Commissioned Village Map - Texture Artifacts
HadrianVI
Surveyor
Hi
I made a commissioned maps but when rendering in 4k I encountered some artifacts in the textures I've used.
I'm not sure on how to resolve it. What seems odd is that the artifacts occur along the same lines although I use the texture in different angles.
Any Ideas?
I made a commissioned maps but when rendering in 4k I encountered some artifacts in the textures I've used.
I'm not sure on how to resolve it. What seems odd is that the artifacts occur along the same lines although I use the texture in different angles.
Any Ideas?
Comments
I use Textures.com as well. If you have GIMP open the texture in that and use Filter/Map/Small tiles to tile the image in its own space (a factor of 2 with produce 2x2 tiles of the texture in the same space as the original). That way you can see if it doesn't tile properly because the joins are obvious as a cross hair of sharp lines similar to the sharp line joins I can see above in your map.

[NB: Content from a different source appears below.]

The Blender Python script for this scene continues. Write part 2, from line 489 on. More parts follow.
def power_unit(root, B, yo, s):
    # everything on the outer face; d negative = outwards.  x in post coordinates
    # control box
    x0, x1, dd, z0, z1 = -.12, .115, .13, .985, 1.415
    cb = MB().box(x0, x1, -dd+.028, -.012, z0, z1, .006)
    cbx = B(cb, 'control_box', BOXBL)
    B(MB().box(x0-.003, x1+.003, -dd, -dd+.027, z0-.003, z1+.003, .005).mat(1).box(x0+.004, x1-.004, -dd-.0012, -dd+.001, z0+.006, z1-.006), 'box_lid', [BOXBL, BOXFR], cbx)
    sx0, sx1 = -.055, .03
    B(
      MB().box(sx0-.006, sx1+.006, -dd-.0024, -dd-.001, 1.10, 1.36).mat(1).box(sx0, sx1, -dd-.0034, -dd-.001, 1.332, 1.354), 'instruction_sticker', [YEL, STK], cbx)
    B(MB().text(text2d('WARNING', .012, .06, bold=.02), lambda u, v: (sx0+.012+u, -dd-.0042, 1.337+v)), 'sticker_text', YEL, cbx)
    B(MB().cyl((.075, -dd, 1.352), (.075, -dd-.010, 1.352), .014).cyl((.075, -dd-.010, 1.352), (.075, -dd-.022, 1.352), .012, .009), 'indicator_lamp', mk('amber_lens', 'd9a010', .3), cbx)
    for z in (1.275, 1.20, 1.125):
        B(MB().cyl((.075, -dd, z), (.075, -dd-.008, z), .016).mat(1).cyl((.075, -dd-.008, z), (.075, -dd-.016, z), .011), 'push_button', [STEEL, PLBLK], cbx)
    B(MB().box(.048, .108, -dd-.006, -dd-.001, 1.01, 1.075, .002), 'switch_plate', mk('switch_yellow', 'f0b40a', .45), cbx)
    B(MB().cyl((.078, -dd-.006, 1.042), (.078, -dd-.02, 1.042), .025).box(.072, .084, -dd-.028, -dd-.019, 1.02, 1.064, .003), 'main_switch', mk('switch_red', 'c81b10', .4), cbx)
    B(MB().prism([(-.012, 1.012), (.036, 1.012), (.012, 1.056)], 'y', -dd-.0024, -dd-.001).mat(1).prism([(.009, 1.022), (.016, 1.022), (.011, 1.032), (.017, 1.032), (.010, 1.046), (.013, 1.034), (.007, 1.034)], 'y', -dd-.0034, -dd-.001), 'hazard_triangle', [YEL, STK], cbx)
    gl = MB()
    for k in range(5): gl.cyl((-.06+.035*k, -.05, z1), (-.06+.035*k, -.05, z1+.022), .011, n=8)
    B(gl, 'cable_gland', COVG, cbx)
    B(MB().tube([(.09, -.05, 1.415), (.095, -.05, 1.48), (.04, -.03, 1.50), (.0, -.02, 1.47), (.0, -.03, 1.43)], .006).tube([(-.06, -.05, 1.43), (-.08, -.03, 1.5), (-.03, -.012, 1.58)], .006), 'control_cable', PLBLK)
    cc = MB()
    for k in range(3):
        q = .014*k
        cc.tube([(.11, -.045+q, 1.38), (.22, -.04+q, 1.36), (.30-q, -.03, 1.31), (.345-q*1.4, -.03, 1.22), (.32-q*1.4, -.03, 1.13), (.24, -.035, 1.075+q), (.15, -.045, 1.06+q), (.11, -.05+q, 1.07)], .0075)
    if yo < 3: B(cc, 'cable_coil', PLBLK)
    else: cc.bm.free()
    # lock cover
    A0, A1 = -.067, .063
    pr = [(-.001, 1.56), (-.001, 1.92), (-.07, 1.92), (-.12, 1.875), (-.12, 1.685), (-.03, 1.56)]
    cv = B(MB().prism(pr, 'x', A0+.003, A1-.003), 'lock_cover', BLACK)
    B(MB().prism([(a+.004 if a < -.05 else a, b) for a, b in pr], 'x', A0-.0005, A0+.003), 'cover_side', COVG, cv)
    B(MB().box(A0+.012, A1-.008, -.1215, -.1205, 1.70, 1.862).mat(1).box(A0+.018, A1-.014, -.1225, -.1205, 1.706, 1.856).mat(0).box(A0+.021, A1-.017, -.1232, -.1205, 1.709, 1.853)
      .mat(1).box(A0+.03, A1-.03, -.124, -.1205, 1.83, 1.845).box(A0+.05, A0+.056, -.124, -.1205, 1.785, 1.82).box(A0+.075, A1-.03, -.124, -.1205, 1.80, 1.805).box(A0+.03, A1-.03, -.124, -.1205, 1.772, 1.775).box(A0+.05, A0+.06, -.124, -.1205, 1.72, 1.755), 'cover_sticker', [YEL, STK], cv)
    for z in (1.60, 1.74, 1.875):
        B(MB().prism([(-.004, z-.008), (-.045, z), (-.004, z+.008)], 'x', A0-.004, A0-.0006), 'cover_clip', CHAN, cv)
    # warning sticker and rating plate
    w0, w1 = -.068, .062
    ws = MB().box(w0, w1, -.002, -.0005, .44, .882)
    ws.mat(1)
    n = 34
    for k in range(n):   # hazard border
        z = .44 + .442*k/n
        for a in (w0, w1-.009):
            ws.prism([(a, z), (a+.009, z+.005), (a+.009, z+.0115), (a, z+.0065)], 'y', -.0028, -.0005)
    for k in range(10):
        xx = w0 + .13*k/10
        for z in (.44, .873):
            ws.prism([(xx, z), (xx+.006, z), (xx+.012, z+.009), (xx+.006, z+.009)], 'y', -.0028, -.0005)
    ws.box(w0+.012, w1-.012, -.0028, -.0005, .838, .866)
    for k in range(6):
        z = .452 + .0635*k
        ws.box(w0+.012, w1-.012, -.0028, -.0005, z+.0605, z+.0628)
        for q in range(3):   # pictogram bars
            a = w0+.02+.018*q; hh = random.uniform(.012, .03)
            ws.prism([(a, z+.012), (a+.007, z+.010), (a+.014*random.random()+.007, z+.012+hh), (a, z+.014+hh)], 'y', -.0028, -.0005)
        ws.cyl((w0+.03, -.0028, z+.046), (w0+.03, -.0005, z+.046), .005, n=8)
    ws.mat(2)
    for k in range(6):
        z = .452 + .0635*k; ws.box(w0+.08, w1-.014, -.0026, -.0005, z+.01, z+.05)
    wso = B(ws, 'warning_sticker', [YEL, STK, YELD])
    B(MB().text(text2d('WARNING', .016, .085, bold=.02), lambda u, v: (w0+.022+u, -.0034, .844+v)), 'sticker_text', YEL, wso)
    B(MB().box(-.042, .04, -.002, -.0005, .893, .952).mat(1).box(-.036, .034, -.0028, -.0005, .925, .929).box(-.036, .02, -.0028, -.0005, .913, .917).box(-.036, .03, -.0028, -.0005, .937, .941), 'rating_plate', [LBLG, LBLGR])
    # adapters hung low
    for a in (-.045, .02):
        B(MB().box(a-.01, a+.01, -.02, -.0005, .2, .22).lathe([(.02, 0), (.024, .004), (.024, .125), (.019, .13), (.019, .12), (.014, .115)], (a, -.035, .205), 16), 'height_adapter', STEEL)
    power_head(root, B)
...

The other thing about Textures.com is that not all of their textures tile. They mark the ones that do with a little icon thing that appears in the top right corner (as far as I remember). You can also click the 'show seamless only' button at the top right of the display page to get rid of the ones that don't.
Check Sue's recipe near the end of this thread:
http://forum.profantasy.com/comments.php?DiscussionID=6470
This doesn't eliminate the problem, but generally reduces the chance of it appearing, since the rendering is done in fewer passes.
I only use seamless textures therefore they should tile nicely.
I'll try increasing the number of pixels per pass.
Thank you.
But I still get this kind of render. How do I prevent that?
Reverse what I just did?
What are you bevelling? Is it a transparent fill with a blend mode?
If the bevel effect proves too unruly to control, you can produce really good hill shading just by drawing the shadow shapes in black solid and using first a blur effect to soften the edges of the shapes, then a blend mode - I usually use multiply - at the same opacity as you would set for an ordinary shadow.
The relief shading for Merelan City was done that way, as are the cliffs in my most recent Scribble Rock map.
No bevels in this map - only the type of shading I've just described:
[Image_8816]
To make hills rather than cliffs just use a bigger blur effect to give it much softer edges
@Sue: That is some very nice shading:)
I think I figured it out. I used a rather high smoothing value, because of which edges such as the ones on the picture above should not occur. Therefore, I figured, that the smoothing value was somehow connected to the "pixels per render" value. I increased the smoothing value by the factor 10 and hid the "cover" sheet and it worked. From this point I had to render it 6 more times until I had the other settings tuned so the map would look the way I want. The only problem I have now is that the map looks a lot different in CC3 than when rendered... But at least I managed to get the result I wanted.:)
Thank you guys a lot for your assistance.